Customer experience is the most important differentiator between enterprise competitors today, and CX teams are essential to ensuring customer loyalty and retention.

There's a new C-suite role out there: customer experience officer, or CXO. This individual oversees integration of the customer view across the enterprise, works to unify customer communication across channels, integrates CRM with other in-house systems, cultivates social media interaction and gathers ongoing analytics for refining customer-centric processes.

But the CXO can't do all this single-handedly. Good CX requires a customer experience team.

This isn't just a matter of covering many bases. CX is, at its heart, a cultural shift. It requires not just an overhaul in processes and a series of integrations, but it also calls for a reshuffling of priorities and a realignment of upper management vision with boots-on-the-ground innovation.

Who can make this happen?

Apart from the CXO -- who needs to be not just a strong leader, but also a technologically competent veteran of customer relations -- there are several key roles to be filled on the customer experience team.

1. CX manager

CX requires top-down executive leadership, but it's even more important to see to the day-to-day details. The CX manager is a juggler, keeping a number of balls in the air at once: ongoing customer analytics review, ongoing marketing campaigns, social media monitoring, perpetual upgrades to the online enterprise presence and mobile touch. And this isn't simply management of schedules and agendas; the CX manager is expected to provide the CXO with vision support, tactical recommendations and implementation initiatives.

2. Applications manager

CX isn't simply an executive-level expertise; it's a team sport.

In a multichannel marketplace, a unified customer vision means well-synchronized applications, including mobile apps, CRM field support, online landing pages and data collection. These applications must be designed and developed within a common frame to optimize customer contact and ensure a consistent, responsive and satisfying experience.

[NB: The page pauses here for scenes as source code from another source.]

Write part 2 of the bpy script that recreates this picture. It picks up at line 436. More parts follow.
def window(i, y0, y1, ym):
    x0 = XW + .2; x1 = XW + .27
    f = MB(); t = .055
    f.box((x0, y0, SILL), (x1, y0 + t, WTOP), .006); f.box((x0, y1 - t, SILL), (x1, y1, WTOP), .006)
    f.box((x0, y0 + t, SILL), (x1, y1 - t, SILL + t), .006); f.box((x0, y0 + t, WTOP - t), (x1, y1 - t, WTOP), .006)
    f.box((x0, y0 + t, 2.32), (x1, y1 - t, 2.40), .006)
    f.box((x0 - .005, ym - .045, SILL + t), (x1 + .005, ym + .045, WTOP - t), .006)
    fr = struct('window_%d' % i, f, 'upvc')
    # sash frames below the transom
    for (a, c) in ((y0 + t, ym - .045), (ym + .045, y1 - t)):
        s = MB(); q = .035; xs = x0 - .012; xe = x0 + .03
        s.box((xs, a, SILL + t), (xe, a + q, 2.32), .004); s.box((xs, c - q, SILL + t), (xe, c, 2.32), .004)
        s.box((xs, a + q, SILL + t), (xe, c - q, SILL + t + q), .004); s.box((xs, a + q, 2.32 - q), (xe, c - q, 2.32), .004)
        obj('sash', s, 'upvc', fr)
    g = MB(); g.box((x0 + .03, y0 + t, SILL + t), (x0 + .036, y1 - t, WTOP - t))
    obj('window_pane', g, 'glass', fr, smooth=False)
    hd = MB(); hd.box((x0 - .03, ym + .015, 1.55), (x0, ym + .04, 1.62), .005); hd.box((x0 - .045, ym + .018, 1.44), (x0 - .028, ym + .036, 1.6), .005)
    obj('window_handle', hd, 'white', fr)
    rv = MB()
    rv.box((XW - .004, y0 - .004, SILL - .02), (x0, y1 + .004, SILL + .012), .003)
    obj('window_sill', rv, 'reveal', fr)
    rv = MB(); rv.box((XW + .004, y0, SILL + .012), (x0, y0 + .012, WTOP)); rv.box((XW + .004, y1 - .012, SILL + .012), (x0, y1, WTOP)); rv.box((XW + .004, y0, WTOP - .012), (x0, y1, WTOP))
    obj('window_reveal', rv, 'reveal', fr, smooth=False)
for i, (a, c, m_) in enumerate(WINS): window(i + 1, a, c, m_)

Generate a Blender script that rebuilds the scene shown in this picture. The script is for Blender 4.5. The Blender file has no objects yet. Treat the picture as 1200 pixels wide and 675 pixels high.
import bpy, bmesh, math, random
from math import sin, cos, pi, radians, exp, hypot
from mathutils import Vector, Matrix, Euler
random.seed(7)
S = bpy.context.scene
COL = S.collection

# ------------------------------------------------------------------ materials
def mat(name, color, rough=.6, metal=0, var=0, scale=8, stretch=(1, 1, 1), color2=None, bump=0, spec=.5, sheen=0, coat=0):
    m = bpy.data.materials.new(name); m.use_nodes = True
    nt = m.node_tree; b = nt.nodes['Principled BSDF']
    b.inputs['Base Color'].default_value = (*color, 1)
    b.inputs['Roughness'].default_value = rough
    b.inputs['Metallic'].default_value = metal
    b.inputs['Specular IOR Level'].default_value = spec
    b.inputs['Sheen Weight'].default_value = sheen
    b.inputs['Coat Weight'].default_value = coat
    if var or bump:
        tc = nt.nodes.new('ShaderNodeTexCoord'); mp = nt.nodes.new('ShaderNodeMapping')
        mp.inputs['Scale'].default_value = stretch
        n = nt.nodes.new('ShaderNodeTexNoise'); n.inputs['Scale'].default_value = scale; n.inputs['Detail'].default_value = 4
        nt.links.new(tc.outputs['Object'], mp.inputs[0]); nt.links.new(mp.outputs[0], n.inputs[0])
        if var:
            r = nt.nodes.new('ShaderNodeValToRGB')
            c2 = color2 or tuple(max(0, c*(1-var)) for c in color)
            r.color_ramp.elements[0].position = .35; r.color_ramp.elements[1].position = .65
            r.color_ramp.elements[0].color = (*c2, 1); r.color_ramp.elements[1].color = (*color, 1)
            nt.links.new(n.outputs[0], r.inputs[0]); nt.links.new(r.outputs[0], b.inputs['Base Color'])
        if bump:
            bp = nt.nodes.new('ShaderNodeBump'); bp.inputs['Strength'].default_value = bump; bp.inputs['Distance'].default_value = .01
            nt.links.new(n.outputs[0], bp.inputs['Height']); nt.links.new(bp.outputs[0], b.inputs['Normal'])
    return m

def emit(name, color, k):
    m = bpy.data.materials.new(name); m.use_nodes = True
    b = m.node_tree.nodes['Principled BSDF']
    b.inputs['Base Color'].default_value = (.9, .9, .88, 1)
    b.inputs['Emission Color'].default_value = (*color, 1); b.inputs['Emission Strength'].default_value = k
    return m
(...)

Such a person must be a business process management guru to keep these on track.

3. Analyst(s)

Well-crafted CX derives from data more than any other source. Survey input, apps, social media monitoring and online pages all generate copious amounts of data that capture customer profile and behavior data, and it all needs to be crunched, both for new insights and maintenance of existing models. In CX, this means more than just crunching numbers; it includes a strong understanding of business requirements, with strong talents in visualization and storytelling.

4. Marketing/sales liaison

CX started within CRM, which, in turn, began within sales and marketing. These are essential voices in crafting a CX strategy because marketing campaigns and the sales lifecycle are where most customer contact occurs.

5. IT liaison

With the multichannel nature of CRM, social media interaction and customer online behaviors, it's no surprise that IT puts in many hours implementing CX initiatives. Clear coordination of messaging and continuity of delivery is so important that CX technology strategy can -- and often does -- become an important priority in overall IT planning for the enterprise. Having a process-savvy, technologically competent coordinator to keep CX and IT in sync should be a priority.

6. Customer support manager

CX is not only an essential component of CX thinking and strategy; it may well be the most important of all, in terms of cultivating customer loyalty. With CX now as the most important discriminator between enterprise competitors in the marketplace, customer retention is key, and a strong support experience is often a deciding factor. The customer support manager is typically head of another area rather than a dedicated customer experience team member but should nonetheless be included and listened to.

CX isn't simply an executive-level expertise; it's a team sport. Good CX requires a team -- and a strong team at that.